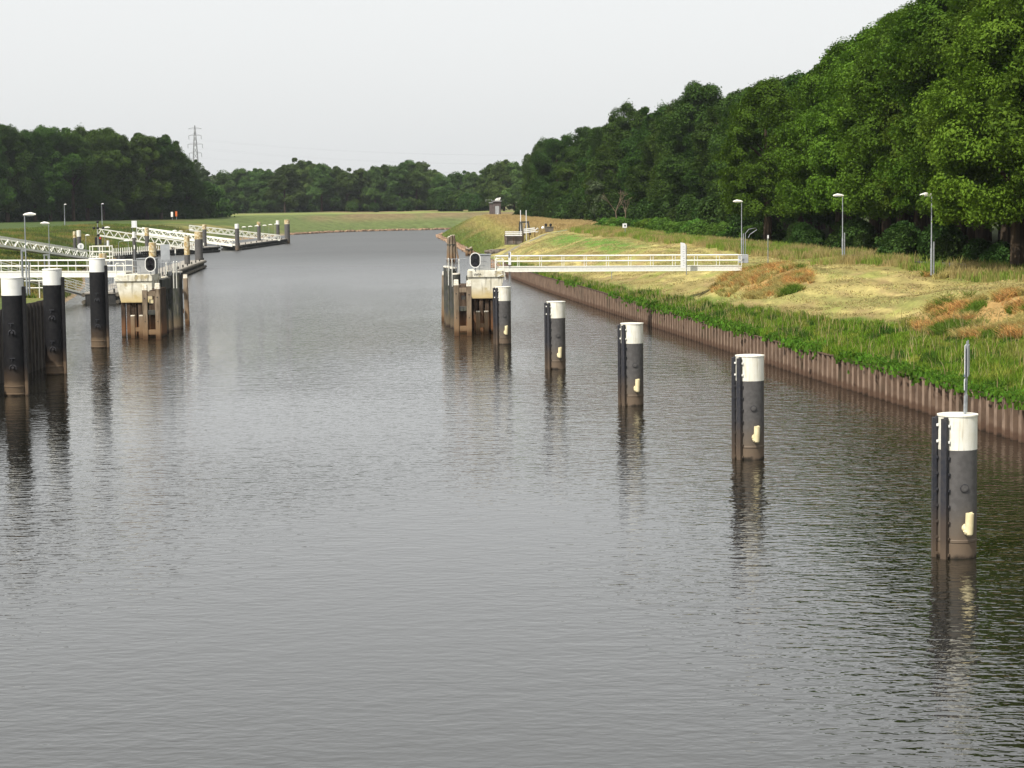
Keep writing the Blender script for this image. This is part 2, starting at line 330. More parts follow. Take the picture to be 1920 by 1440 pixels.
HAY = np.array([.37, .315, .12]); HAY2 = np.array([.23, .19, .07]); GRN = np.array([.10, .16, .022]); GRN2 = np.array([.13, .17, .03])
ORG = np.array([.34, .22, .085]); OLIVE = np.array([.17, .16, .045]); DKG = np.array([.045, .06, .018]); SOIL = np.array([.14, .10, .06])
def lerp(a, b, f): return a*(1-f[..., None])+b*f[..., None]
def col_right(Y, t, X):
    n1 = fbm(X*.09, Y*.035, 21); n2 = fbm(X*.5, Y*.22, 22); n3 = fbm((X+Y*.35)*.9, (Y-X*.5)*.06, 23)
    c = lerp(np.broadcast_to(HAY, X.shape+(3,)), HAY2, ss(.35, .7, n3))
    c = lerp(c, GRN2*1.3, ss(.5, .68, n2)*.55)
    c = lerp(c, np.array([.27, .19, .095]), .55*ss(.55, .66, fbm(X*.9+4, Y*.35, 37)))
    c = c*(.8+.4*fbm((X+Y*.35)*2.2, (Y-X*.5)*.22, 27))[..., None]
    c = lerp(c, np.array([.19, .20, .06]), .7*ss(.52, .68, fbm((X+Y*.25)*.35, (Y-X*.4)*.05, 36)))
    c = c*(1+.20*np.sin(t*5.2+fbm(X*.2, Y*.1, 33)*9)*ss(.3, .6, fbm(X*.3, Y*.12, 34)))[..., None]      # rows left by the mower
    # overgrown strip along the sheet piling, wider towards the camera
    wd = np.interp(Y, [60, 100, 125, 150, 200, 260], [8.5, 7.6, 4.3, 2.6, 1.3, .9])
    g = 1-ss(wd-.8, wd+1.2, t+(n2-.5)*2.6)
    gc = lerp(np.broadcast_to(GRN, X.shape+(3,)), OLIVE, ss(.35, .75, n1*0+n2)*ss(wd*.3, wd*.8, t))
    c = lerp(c, gc, g)
    # bracken
    o = np.exp(-((t-7.4)/3.2)**2-((Y-107)/11)**2)+np.exp(-((t-6.3)/2.4)**2-((Y-154)/10)**2)
    c = lerp(c, ORG, ss(.32, .62, o+(n2-.5)*.7))
    # unmown crest
    cr = ss(11.5, 13.2, t+(n2-.5)*2)*(1-ss(60, 70, t))
    cc = lerp(np.broadcast_to(np.array([.15, .19, .035]), X.shape+(3,)), np.array([.27, .20, .07]), ss(.4, .6, n2))
    c = lerp(c, cc, cr)
    band = ss(7, 8.5, t)*(1-ss(10.5, 12, t))*ss(215, 240, Y)*(1-ss(300, 330, Y))*ss(.35, .5, n2+.1)
    c = lerp(c, np.array([.11, .19, .03]), band)
    far = ss(355, 372, Y)
    fc = lerp(np.broadcast_to(np.array([.12, .155, .045]), X.shape+(3,)), np.array([.26, .185, .085]), ss(3, 11, t+(n1-.5)*10+(n2-.5)*5))
    fc = lerp(fc, np.array([.10, .075, .04]), .6*ss(.5, .7, n2)); fc = lerp(fc, np.array([.27, .26, .09]), .7*ss(.5, .8, np.exp(-((t-6.5-(Y-380)*.02)/2.0)**2)+(n2-.5)*.3))
    c = lerp(c, fc, far)
    gul = np.exp(-((Y-350-.35*t)/4.5)**2)*ss(1, 4, t)*(1-ss(14, 19, t))
    c = lerp(c, np.array([.10, .085, .065]), ss(.3, .6, gul+(n2-.5)*.4))
    c = lerp(c, np.array([.19, .18, .14]), ss(.45, .7, np.exp(-((Y-326-.8*t)/3.6)**2)+(n2-.5)*.2)*ss(1, 3, t)*(1-ss(13, 15, t)))
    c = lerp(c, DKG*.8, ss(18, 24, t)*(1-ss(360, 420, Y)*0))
    return c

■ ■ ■

- [Set problem] Reproduce the material word for word, minus the images.

- [Answer to the task]
Keep writing the Blender script for this image. This is part 2, starting at line 330. More parts follow. Take the picture to be 1920 by 1440 pixels.
HAY = np.array([.37, .315, .12]); HAY2 = np.array([.23, .19, .07]); GRN = np.array([.10, .16, .022]); GRN2 = np.array([.13, .17, .03])
ORG = np.array([.34, .22, .085]); OLIVE = np.array([.17, .16, .045]); DKG = np.array([.045, .06, .018]); SOIL = np.array([.14, .10, .06])
def lerp(a, b, f): return a*(1-f[..., None])+b*f[..., None]
def col_right(Y, t, X):
    n1 = fbm(X*.09, Y*.035, 21); n2 = fbm(X*.5, Y*.22, 22); n3 = fbm((X+Y*.35)*.9, (Y-X*.5)*.06, 23)
    c = lerp(np.broadcast_to(HAY, X.shape+(3,)), HAY2, ss(.35, .7, n3))
    c = lerp(c, GRN2*1.3, ss(.5, .68, n2)*.55)
    c = lerp(c, np.array([.27, .19, .095]), .55*ss(.55, .66, fbm(X*.9+4, Y*.35, 37)))
    c = c*(.8+.4*fbm((X+Y*.35)*2.2, (Y-X*.5)*.22, 27))[..., None]
    c = lerp(c, np.array([.19, .20, .06]), .7*ss(.52, .68, fbm((X+Y*.25)*.35, (Y-X*.4)*.05, 36)))
    c = c*(1+.20*np.sin(t*5.2+fbm(X*.2, Y*.1, 33)*9)*ss(.3, .6, fbm(X*.3, Y*.12, 34)))[..., None]      # rows left by the mower
    # overgrown strip along the sheet piling, wider towards the camera
    wd = np.interp(Y, [60, 100, 125, 150, 200, 260], [8.5, 7.6, 4.3, 2.6, 1.3, .9])
    g = 1-ss(wd-.8, wd+1.2, t+(n2-.5)*2.6)
    gc = lerp(np.broadcast_to(GRN, X.shape+(3,)), OLIVE, ss(.35, .75, n1*0+n2)*ss(wd*.3, wd*.8, t))
    c = lerp(c, gc, g)
    # bracken
    o = np.exp(-((t-7.4)/3.2)**2-((Y-107)/11)**2)+np.exp(-((t-6.3)/2.4)**2-((Y-154)/10)**2)
    c = lerp(c, ORG, ss(.32, .62, o+(n2-.5)*.7))
    # unmown crest
    cr = ss(11.5, 13.2, t+(n2-.5)*2)*(1-ss(60, 70, t))
    cc = lerp(np.broadcast_to(np.array([.15, .19, .035]), X.shape+(3,)), np.array([.27, .20, .07]), ss(.4, .6, n2))
    c = lerp(c, cc, cr)
    band = ss(7, 8.5, t)*(1-ss(10.5, 12, t))*ss(215, 240, Y)*(1-ss(300, 330, Y))*ss(.35, .5, n2+.1)
    c = lerp(c, np.array([.11, .19, .03]), band)
    far = ss(355, 372, Y)
    fc = lerp(np.broadcast_to(np.array([.12, .155, .045]), X.shape+(3,)), np.array([.26, .185, .085]), ss(3, 11, t+(n1-.5)*10+(n2-.5)*5))
    fc = lerp(fc, np.array([.10, .075, .04]), .6*ss(.5, .7, n2)); fc = lerp(fc, np.array([.27, .26, .09]), .7*ss(.5, .8, np.exp(-((t-6.5-(Y-380)*.02)/2.0)**2)+(n2-.5)*.3))
    c = lerp(c, fc, far)
    gul = np.exp(-((Y-350-.35*t)/4.5)**2)*ss(1, 4, t)*(1-ss(14, 19, t))
    c = lerp(c, np.array([.10, .085, .065]), ss(.3, .6, gul+(n2-.5)*.4))
    c = lerp(c, np.array([.19, .18, .14]), ss(.45, .7, np.exp(-((Y-326-.8*t)/3.6)**2)+(n2-.5)*.2)*ss(1, 3, t)*(1-ss(13, 15, t)))
    c = lerp(c, DKG*.8, ss(18, 24, t)*(1-ss(360, 420, Y)*0))
    return c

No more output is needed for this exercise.